*** Recorded information ***

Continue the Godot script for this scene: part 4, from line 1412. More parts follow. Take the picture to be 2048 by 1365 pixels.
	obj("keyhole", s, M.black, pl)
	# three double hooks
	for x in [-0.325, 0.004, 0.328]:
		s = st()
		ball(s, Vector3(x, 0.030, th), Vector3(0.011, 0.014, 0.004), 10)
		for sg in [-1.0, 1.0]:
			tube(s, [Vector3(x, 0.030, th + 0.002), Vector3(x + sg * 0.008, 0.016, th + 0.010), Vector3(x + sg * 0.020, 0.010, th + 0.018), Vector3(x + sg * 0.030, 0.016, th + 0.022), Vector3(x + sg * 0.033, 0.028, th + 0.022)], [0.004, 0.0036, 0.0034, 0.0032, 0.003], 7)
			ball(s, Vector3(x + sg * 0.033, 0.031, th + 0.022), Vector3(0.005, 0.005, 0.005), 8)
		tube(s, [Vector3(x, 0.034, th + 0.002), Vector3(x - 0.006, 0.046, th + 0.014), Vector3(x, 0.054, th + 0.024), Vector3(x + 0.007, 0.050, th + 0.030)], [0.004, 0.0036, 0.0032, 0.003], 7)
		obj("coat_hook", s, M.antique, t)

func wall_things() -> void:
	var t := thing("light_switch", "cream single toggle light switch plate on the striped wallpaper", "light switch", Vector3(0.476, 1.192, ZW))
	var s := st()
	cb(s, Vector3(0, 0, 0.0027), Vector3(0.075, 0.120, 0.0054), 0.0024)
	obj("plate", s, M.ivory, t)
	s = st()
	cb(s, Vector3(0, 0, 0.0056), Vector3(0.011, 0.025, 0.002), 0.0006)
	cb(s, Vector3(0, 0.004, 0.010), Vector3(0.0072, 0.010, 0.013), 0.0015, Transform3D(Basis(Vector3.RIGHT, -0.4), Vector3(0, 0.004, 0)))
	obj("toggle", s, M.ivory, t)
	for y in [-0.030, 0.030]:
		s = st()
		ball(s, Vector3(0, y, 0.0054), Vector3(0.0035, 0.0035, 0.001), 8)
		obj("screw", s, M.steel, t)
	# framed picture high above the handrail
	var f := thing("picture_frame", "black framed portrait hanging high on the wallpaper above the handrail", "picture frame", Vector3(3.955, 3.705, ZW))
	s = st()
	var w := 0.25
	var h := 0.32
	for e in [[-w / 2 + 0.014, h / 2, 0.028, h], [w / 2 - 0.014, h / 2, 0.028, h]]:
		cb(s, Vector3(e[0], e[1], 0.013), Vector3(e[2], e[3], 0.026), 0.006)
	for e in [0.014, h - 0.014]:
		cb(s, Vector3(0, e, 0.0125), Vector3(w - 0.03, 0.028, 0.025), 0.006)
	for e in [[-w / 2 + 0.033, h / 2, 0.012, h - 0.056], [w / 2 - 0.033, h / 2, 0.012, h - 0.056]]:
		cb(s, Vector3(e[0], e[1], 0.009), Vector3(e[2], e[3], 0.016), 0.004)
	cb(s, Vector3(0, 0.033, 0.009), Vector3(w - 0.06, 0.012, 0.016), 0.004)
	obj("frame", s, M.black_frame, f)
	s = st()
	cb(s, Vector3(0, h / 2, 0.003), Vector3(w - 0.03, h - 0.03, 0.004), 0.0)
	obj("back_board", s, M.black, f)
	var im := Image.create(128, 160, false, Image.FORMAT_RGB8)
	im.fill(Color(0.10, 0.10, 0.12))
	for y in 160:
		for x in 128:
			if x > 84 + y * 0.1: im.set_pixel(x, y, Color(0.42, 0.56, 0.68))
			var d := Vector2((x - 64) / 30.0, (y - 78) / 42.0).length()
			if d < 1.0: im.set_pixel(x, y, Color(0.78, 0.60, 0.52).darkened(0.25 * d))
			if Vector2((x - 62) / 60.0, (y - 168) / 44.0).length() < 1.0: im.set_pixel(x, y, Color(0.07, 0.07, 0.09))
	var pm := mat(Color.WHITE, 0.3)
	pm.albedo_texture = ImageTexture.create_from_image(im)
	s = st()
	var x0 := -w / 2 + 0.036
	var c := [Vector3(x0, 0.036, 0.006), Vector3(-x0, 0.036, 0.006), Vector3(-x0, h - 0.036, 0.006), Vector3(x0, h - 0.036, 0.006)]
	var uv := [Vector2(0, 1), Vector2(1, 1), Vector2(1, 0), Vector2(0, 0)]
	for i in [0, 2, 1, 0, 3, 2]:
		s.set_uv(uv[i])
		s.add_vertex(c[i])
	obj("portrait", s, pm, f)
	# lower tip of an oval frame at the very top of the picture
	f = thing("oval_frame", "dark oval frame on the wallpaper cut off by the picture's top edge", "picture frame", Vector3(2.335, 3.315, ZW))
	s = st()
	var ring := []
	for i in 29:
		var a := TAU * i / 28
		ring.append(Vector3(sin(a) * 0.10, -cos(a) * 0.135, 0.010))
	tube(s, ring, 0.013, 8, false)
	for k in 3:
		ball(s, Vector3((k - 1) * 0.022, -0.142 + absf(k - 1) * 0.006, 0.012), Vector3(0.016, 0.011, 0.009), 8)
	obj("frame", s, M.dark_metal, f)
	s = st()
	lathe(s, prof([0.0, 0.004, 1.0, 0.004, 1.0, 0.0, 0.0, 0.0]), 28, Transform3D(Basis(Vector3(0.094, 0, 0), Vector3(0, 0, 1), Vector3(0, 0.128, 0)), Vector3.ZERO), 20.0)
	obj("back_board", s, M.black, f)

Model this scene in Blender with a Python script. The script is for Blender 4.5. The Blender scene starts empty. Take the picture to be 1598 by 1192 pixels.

***

Go through the material and copy out every line with "this" in it.

Continue the Godot script for this scene: part 4, from line 1412. More parts follow. Take the picture to be 2048 by 1365 pixels.
Model this scene in Blender with a Python script. The script is for Blender 4.5. The Blender scene starts empty. Take the picture to be 1598 by 1192 pixels.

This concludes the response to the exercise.